We often did no more than hold a flashlight while Dad fixed the tire, but he said it was a great help. For us boys it was schooling in dealing with life, watching Dad solve practical problems and deal with the public.
 
As we worked with him Dad taught us a lot of positive things that I use to this day. He pointed out how two people could do the work of five just because they could encourage each other.
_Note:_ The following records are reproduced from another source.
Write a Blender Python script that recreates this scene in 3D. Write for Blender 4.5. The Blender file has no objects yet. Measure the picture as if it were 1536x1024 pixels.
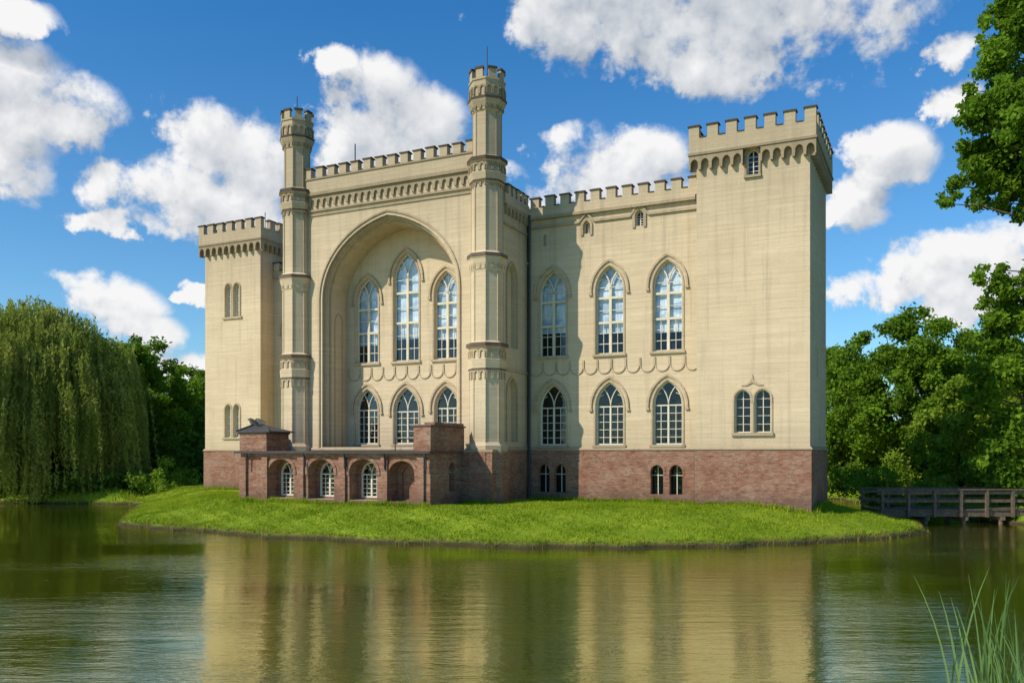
import bpy, math, random
import numpy as np
from mathutils import Vector, geometry
random.seed(7); rng=np.random.default_rng(7)
D=bpy.data; sc=bpy.context.scene
F=1309.0; CX=768.0; HY=680.0; CAMZ=4.1
TH=math.radians(25.9); X0,Y0,ZB=15.37,45.0,1.3
SUN=Vector((-0.876,-0.475,0)).normalized(); SEL=math.radians(41)

# ------------------------------------------------------------ materials
def new_mat(name):
    m=D.materials.new(name); m.use_nodes=True
    nt=m.node_tree; nt.nodes.clear()
    return m,nt
class NT:
    def __init__(s,nt): s.nt=nt
    def n(s,t,**kw):
        x=s.nt.nodes.new(t)
        for k,v in kw.items(): setattr(x,k,v)
        return x
    def set(s,node,key,val):
        i=node.inputs[key]
        if isinstance(val,bpy.types.NodeSocket): s.nt.links.new(val,i)
        else: i.default_value=val
    def m(s,op,a,b=None,c=None,clamp=False):
        x=s.n('ShaderNodeMath',operation=op); x.use_clamp=clamp
        s.set(x,0,a)
        if b is not None: s.set(x,1,b)
        if c is not None: s.set(x,2,c)
        return x.outputs[0]
    def vm(s,op,a,b):
        x=s.n('ShaderNodeVectorMath',operation=op); s.set(x,0,a); s.set(x,1,b); return x.outputs[0]
    def comb(s,x,y,z):
        c=s.n('ShaderNodeCombineXYZ'); s.set(c,0,x); s.set(c,1,y); s.set(c,2,z); return c.outputs[0]
    def sep(s,v):
        c=s.n('ShaderNodeSeparateXYZ'); s.set(c,0,v); return c.outputs
    def noise(s,v,scale,detail=4,rough=.55,dist=0):
        x=s.n('ShaderNodeTexNoise'); s.set(x,'Vector',v); s.set(x,'Scale',scale); s.set(x,'Detail',detail); s.set(x,'Roughness',rough); s.set(x,'Distortion',dist)
        return x.outputs['Fac']
    def mix(s,f,a,b,mode='MIX'):
        x=s.n('ShaderNodeMix',data_type='RGBA',blend_type=mode); s.set(x,0,f)
        s.set(x,6,a if not isinstance(a,tuple) else (*a,1)); s.set(x,7,b if not isinstance(b,tuple) else (*b,1)); return x.outputs[2]
    def rng(s,v,a,b,c=0.,d=1.,smooth=False):
        x=s.n('ShaderNodeMapRange'); x.clamp=True
        if smooth: x.interpolation_type='SMOOTHSTEP'
        s.set(x,0,v); s.set(x,1,a); s.set(x,2,b); s.set(x,3,c); s.set(x,4,d); return x.outputs[0]
    def obj(s): return s.n('ShaderNodeTexCoord').outputs['Object']
    def geo(s): return s.n('ShaderNodeNewGeometry').outputs['Position']
    def bump(s,h,strength,dist):
        x=s.n('ShaderNodeBump'); s.set(x,'Height',h); s.set(x,'Strength',strength); s.set(x,'Distance',dist); return x.outputs[0]
    def princ(s,col,rough=.8,normal=None,spec=.3,metal=0.):
        x=s.n('ShaderNodeBsdfPrincipled'); s.set(x,'Base Color',col if not isinstance(col,tuple) else (*col,1)); s.set(x,'Roughness',rough)
        s.set(x,'Specular IOR Level',spec); s.set(x,'Metallic',metal)
        if normal is not None: s.set(x,'Normal',normal)
        return x.outputs[0]
    def out(s,sh):
        o=s.n('ShaderNodeOutputMaterial'); s.nt.links.new(sh,o.inputs[0])

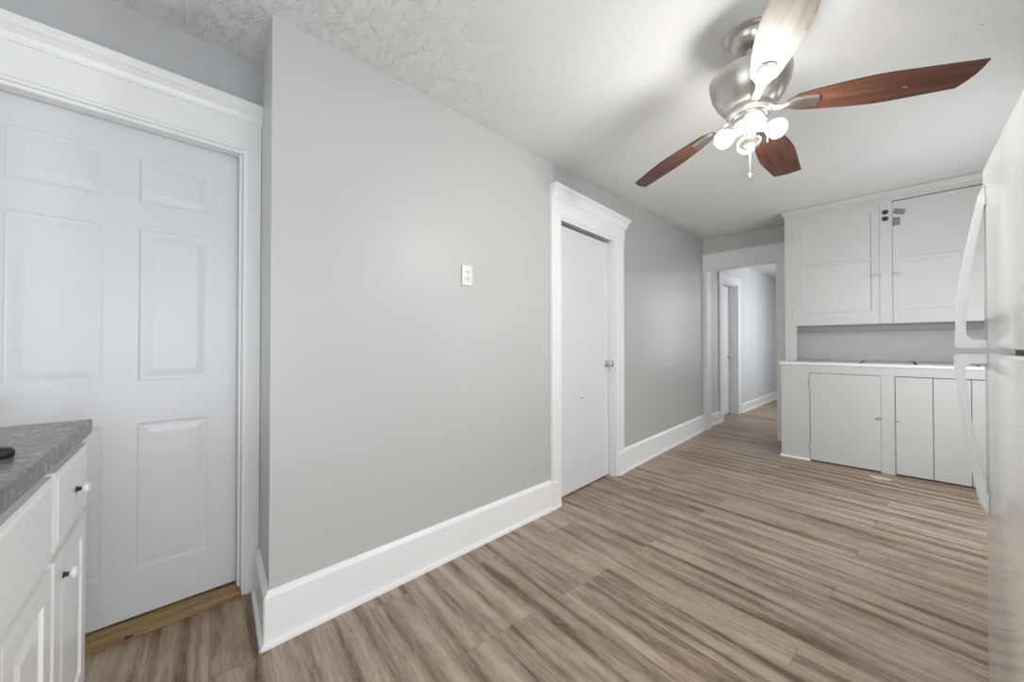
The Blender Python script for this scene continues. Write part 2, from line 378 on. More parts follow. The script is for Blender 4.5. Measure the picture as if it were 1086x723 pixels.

He also drummed into us the principle of working with gravity, not against it. How often I would be pushing up on a bar, trying to loosen a nut, when Dad would say, “No, turn it this way and step on it! Work with gravity!”
 
Another oft repeated advice was, “Keep your eyes and ears open. Being aware of what’s going on around you may save you from a lot of trouble in the future.” And more than once that’s what happened.
 
It was a great education, having a far greater impact on my life than any formal learning. There was, however, one area of my life where all that Dad taught could not help me. I had a growing reservoir of anger.
 
One summer day my oldest cousin, Charles, took his two brothers, Les and me to the nearest city where we bought a box of glazed donuts and ice cream bars on sticks.
 
Charles led us down to the railroad yard where he worked and we all sat on the loading platform to devour our goodies, starting with our ice cream before it could melt.
 
Looking at the box of donuts, I pointed to my favorite one and said, “I want that donut when I’m done with my ice cream.”
Everyone nodded. Then right in front of me, before he finished his ice cream, one of my cousins reached over, took “my” donut and bit into it.
 
I felt the heat of anger rising in my chest. I stood up, stomped my foot, threw the rest of my ice cream down on the concrete and shouted, “How could you do that?”
 
My cousin smiled, “Easy, just like this,” he said, taking another big bite.
 
I choked on my anger. My inability to control the situation and the frustration of not getting what I wanted was overwhelming. I felt totally powerless and this only increased my anger, which was becoming another bar in the cage of my soul.

Picture: us 5 siblings posing in front of Dad’s work truck and “tire shop” in the cellar of our house.